Belgique : Les méthodes patronales de la Brink’s… et des autres
29 janvier 2011 Convergences Monde
La Brink’s est une entreprise de transport de fonds et de diamants, qui emploie 60 000 travailleurs dans le monde (dont 450 en Belgique). À l’issue de 25 jours de grève en Belgique, en octobre et novembre derniers, les syndicats avaient obtenu la promesse qu’il n’y aurait ni les licenciements ni le changement du statut des salariés annoncés en attendant un « repreneur » pour une partie de ses activités. Moins de deux mois après la fin de la grève, retour à la case départ.
Chantage patronal et bonne volonté syndicale
À l’origine du conflit, l’annonce par la direction, pour cause de « difficultés financières », du licenciement de 60 travailleurs et du passage de tous les travailleurs du statut d’employé à celui d’ouvrier. C’est la première fois qu’une entreprise exige un changement de régime collectif dans ce sens. Les travailleurs sont immédiatement partis en grève.

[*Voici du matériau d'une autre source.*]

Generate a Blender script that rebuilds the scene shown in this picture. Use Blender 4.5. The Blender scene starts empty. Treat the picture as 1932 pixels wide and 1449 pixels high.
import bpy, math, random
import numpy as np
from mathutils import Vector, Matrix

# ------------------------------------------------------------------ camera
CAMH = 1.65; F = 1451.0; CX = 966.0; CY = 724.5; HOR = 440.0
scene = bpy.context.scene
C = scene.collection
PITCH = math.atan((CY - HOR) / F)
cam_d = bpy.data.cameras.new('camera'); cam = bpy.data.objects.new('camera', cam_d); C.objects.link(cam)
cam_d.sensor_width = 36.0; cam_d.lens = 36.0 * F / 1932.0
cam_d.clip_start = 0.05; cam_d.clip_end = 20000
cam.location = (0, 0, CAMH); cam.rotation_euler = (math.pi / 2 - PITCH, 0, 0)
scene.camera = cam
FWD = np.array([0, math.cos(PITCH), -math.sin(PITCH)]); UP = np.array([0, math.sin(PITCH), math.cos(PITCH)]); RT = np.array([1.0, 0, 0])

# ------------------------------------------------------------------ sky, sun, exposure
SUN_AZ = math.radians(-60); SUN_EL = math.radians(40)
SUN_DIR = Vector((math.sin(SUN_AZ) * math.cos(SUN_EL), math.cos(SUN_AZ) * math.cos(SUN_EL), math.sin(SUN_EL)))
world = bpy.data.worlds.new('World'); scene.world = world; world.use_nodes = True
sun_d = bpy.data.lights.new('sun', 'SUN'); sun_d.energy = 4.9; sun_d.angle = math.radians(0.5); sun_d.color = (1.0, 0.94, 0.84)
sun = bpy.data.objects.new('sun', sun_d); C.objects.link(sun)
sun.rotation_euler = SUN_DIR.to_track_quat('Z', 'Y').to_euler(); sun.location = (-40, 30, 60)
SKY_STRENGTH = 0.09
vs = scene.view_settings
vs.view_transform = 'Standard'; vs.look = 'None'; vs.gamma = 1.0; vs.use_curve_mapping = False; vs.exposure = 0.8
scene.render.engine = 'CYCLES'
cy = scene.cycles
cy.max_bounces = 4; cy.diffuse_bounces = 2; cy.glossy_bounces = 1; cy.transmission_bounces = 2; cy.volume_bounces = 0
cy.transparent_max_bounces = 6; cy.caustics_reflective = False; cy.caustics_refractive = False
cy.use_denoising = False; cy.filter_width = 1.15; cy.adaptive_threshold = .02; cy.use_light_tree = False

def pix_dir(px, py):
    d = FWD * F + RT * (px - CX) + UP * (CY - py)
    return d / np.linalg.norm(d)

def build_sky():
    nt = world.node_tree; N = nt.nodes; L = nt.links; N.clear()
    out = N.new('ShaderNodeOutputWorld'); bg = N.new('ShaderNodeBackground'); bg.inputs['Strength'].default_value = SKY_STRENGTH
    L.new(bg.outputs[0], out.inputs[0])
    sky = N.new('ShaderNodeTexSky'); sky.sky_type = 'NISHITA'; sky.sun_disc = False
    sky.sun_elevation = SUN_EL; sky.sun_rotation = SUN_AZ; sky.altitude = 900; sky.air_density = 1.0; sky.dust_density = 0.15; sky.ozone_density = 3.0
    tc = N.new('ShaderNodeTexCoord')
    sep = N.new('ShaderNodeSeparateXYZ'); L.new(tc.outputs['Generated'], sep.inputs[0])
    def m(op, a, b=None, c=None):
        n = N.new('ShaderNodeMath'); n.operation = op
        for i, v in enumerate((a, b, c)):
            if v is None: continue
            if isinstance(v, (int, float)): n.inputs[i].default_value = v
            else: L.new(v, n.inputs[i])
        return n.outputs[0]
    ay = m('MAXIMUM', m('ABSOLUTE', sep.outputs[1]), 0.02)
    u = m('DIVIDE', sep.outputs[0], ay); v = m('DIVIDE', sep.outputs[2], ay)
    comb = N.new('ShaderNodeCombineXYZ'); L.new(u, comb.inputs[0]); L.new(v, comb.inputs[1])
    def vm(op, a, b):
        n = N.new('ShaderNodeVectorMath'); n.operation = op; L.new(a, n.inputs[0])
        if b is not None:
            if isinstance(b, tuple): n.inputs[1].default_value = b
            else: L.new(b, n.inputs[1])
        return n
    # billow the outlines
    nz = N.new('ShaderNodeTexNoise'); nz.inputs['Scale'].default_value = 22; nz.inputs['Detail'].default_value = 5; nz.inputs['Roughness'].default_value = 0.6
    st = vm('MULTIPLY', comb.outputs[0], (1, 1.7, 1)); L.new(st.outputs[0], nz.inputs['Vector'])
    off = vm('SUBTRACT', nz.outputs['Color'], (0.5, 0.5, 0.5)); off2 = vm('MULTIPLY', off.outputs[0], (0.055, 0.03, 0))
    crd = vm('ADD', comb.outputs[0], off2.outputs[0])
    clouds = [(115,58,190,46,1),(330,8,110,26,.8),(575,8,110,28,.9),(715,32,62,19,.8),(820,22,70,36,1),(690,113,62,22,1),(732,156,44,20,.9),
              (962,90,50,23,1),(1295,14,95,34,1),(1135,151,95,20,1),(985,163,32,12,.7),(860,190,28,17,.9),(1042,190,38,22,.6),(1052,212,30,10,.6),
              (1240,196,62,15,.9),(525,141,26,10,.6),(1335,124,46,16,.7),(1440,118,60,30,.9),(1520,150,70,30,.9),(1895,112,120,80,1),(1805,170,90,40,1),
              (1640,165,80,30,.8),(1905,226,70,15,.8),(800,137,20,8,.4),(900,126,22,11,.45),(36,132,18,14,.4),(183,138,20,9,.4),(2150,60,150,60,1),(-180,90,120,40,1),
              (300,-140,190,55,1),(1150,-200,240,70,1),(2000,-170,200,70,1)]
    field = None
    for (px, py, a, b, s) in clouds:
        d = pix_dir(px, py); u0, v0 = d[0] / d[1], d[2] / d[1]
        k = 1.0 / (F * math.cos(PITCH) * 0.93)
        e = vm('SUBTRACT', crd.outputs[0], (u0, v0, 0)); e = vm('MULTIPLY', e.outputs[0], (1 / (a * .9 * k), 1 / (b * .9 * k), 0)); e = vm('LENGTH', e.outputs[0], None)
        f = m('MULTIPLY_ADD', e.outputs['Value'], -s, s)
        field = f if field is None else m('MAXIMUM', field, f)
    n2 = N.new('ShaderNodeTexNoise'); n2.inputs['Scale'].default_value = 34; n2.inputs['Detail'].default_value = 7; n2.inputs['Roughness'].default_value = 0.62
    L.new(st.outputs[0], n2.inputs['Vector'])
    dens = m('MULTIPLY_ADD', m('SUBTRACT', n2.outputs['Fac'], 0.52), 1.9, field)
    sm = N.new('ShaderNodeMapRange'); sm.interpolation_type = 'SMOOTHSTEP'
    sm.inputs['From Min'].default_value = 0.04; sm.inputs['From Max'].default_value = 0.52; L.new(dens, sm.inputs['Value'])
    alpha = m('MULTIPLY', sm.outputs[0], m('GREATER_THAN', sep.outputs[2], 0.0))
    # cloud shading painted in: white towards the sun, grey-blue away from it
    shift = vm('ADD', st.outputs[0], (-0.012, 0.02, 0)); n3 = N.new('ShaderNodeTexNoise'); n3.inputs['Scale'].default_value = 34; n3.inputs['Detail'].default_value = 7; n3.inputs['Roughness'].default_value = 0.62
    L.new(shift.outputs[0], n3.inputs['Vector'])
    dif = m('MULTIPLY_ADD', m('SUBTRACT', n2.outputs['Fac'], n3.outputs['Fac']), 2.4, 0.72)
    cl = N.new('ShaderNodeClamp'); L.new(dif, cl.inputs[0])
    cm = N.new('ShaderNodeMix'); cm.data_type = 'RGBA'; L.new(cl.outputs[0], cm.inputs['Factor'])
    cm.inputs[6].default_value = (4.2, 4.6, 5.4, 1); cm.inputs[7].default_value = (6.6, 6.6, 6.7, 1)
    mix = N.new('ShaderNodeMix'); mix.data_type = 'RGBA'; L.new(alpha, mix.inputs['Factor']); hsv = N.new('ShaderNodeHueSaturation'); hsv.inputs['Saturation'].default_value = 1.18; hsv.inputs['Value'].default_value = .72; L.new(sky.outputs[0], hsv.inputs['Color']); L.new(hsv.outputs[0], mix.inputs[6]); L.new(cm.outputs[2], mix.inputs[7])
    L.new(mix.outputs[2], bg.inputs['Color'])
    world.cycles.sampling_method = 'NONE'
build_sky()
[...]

Sur la question des statuts des employés (que de façon générale le patronat belge veut remettre en cause), les syndicats de la Brink’s se sont, dès l’ouverture des négociations, déclarés prêts à accepter le changement proposé, à condition qu’on ne touche pas à la durée du préavis de licenciement. Omettant la baisse des salaires et le recours au chômage temporaire. La direction est restée inflexible : elle tenait, pour ses autres restructurations à venir, aux réductions de préavis de licenciement.
Complicité de la ministre
Après deux semaines de grève, le 12 novembre, la direction de Brink’s Belgium déposait le bilan, accusant les travailleurs en grève d’avoir précipité la faillite. Or, elle venait d’isoler son activité la plus rentable, le transport de diamants, dans une nouvelle société, Brink’s Diamond & Jewellery Service (BDJS). C’est ce qui mettait tous les compteurs dans le rouge ! Le tribunal de commerce a dû reconnaître la faillite frauduleuse et nommer deux administrateurs.
Entre-temps, la ministre de l’Intérieur avait accordé une licence temporaire de transport de fonds à la toute nouvelle BDJS, tentant ainsi de casser les reins aux grévistes. Elle n’est pas revenue dessus malgré une manifestation de 1 000 travailleurs devant son ministère. Il a fallu l’avis de faillite frauduleuse annulant la vente de BDJS, pour rendre caduc l’octroi de cette licence.
Des promesses… à la case départ
Le 22 novembre, les syndicats ayant négocié avec les administrateurs provisoires qu’il n’y aurait ni licenciement ni changement de statut, la grève s’arrêtait. Depuis, un accord a été signé (le 13 janvier) : la faillite sera prononcée le 31 janvier et les 13,5 millions d’actifs de Brink’s serviront à payer des indemnités. En échange, les syndicats renoncent à contester en justice la cession de l’activité la plus rentable de transport de diamants…
Quant au repreneur, une seule offre est venue, qui prévoit une reprise des activités le 1er février prochain, avec seulement la réembauche de 300 ou 320 personnes sur 400 et le passage de 265 travailleurs du statut employé vers le statut ouvrier ! À peu de choses près, les mêmes conditions pour lesquelles les travailleurs de Brink’s étaient partis en grève !
Trusts de tous les pays unissons-nous
Simultanément, en Belgique, se déroulent les négociations pour l’Accord interprofessionnel (AIP). Celles-ci ont lieu tous les deux ans entre patrons et syndicats et l’accord qui en résulte sert de cadre de référence pour des négociations ultérieures, par secteur ou par entreprise du secteur privé. Un instrument pour maintenir la paix sociale car les syndicats se portent garants que les revendications des salariés n’iront pas au-delà de cet accord. Cette année, en plus des augmentations salariales pour 2011 et 2012, les discussions portent aussi, précisément, sur l’harmonisation des statuts entre employés et ouvriers. Vers le bas, veulent l’ensemble des patrons belges. Le principal concurrent de Brink’s, Groupe 4, emploie ses salariés sous statut ouvrier. Il y a un an, Carrefour a utilisé les mêmes armes que la Brink’s : un savant montage juridique avait rendu déficitaire sa filiale belge, prétexte au licenciement de centaines de travailleurs, avec pertes de salaires pour ceux qui restent pouvant aller jusqu’à 300 euros par mois !
C’est bien à l’échelle interprofessionnelle (et interrégionale, l’exploitation ne connaissant pas l’artificielle frontière Flandre-Wallonie, ni aucune autre frontière d’ailleurs) que les travailleurs pourront mettre un coup d’arrêt à cette nouvelle attaque. Pas par les parlottes syndicales, mais par la lutte.